REQUIREMENT: Give the material again in full, matching it exactly.

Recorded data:

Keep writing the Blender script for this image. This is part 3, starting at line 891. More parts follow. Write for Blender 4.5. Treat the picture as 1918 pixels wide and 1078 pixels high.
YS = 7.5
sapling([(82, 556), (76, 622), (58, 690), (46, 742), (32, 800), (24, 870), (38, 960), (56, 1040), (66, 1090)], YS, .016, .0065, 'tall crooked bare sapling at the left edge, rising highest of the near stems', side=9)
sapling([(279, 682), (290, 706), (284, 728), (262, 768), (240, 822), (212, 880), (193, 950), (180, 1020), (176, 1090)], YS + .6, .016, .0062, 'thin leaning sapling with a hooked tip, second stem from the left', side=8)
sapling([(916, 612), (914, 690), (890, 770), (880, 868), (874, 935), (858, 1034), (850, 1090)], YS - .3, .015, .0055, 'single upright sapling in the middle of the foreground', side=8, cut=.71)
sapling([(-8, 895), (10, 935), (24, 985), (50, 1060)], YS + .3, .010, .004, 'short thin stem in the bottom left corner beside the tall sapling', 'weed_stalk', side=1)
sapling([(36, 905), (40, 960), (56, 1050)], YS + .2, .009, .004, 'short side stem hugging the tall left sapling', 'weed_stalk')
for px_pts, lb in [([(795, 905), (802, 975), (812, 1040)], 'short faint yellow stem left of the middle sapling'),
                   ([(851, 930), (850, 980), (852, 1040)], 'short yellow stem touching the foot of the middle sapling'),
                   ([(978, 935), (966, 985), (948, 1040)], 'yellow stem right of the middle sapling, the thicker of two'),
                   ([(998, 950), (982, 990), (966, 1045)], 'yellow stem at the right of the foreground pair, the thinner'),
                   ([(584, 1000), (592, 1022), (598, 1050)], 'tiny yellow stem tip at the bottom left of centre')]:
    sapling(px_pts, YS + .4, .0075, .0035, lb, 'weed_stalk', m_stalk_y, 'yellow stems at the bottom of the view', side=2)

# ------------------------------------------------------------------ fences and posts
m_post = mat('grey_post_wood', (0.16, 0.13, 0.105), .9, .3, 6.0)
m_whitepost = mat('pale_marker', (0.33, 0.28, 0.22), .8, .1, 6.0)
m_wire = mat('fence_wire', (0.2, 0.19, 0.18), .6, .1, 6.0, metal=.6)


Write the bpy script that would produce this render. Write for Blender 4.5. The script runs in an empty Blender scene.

ANSWER TO THIS TASK:
Keep writing the Blender script for this image. This is part 3, starting at line 891. More parts follow. Write for Blender 4.5. Treat the picture as 1918 pixels wide and 1078 pixels high.
YS = 7.5
sapling([(82, 556), (76, 622), (58, 690), (46, 742), (32, 800), (24, 870), (38, 960), (56, 1040), (66, 1090)], YS, .016, .0065, 'tall crooked bare sapling at the left edge, rising highest of the near stems', side=9)
sapling([(279, 682), (290, 706), (284, 728), (262, 768), (240, 822), (212, 880), (193, 950), (180, 1020), (176, 1090)], YS + .6, .016, .0062, 'thin leaning sapling with a hooked tip, second stem from the left', side=8)
sapling([(916, 612), (914, 690), (890, 770), (880, 868), (874, 935), (858, 1034), (850, 1090)], YS - .3, .015, .0055, 'single upright sapling in the middle of the foreground', side=8, cut=.71)
sapling([(-8, 895), (10, 935), (24, 985), (50, 1060)], YS + .3, .010, .004, 'short thin stem in the bottom left corner beside the tall sapling', 'weed_stalk', side=1)
sapling([(36, 905), (40, 960), (56, 1050)], YS + .2, .009, .004, 'short side stem hugging the tall left sapling', 'weed_stalk')
for px_pts, lb in [([(795, 905), (802, 975), (812, 1040)], 'short faint yellow stem left of the middle sapling'),
                   ([(851, 930), (850, 980), (852, 1040)], 'short yellow stem touching the foot of the middle sapling'),
                   ([(978, 935), (966, 985), (948, 1040)], 'yellow stem right of the middle sapling, the thicker of two'),
                   ([(998, 950), (982, 990), (966, 1045)], 'yellow stem at the right of the foreground pair, the thinner'),
                   ([(584, 1000), (592, 1022), (598, 1050)], 'tiny yellow stem tip at the bottom left of centre')]:
    sapling(px_pts, YS + .4, .0075, .0035, lb, 'weed_stalk', m_stalk_y, 'yellow stems at the bottom of the view', side=2)

# ------------------------------------------------------------------ fences and posts
m_post = mat('grey_post_wood', (0.16, 0.13, 0.105), .9, .3, 6.0)
m_whitepost = mat('pale_marker', (0.33, 0.28, 0.22), .8, .1, 6.0)
m_wire = mat('fence_wire', (0.2, 0.19, 0.18), .6, .1, 6.0, metal=.6)


Write the bpy script that would produce this render. Write for Blender 4.5. The script runs in an empty Blender scene.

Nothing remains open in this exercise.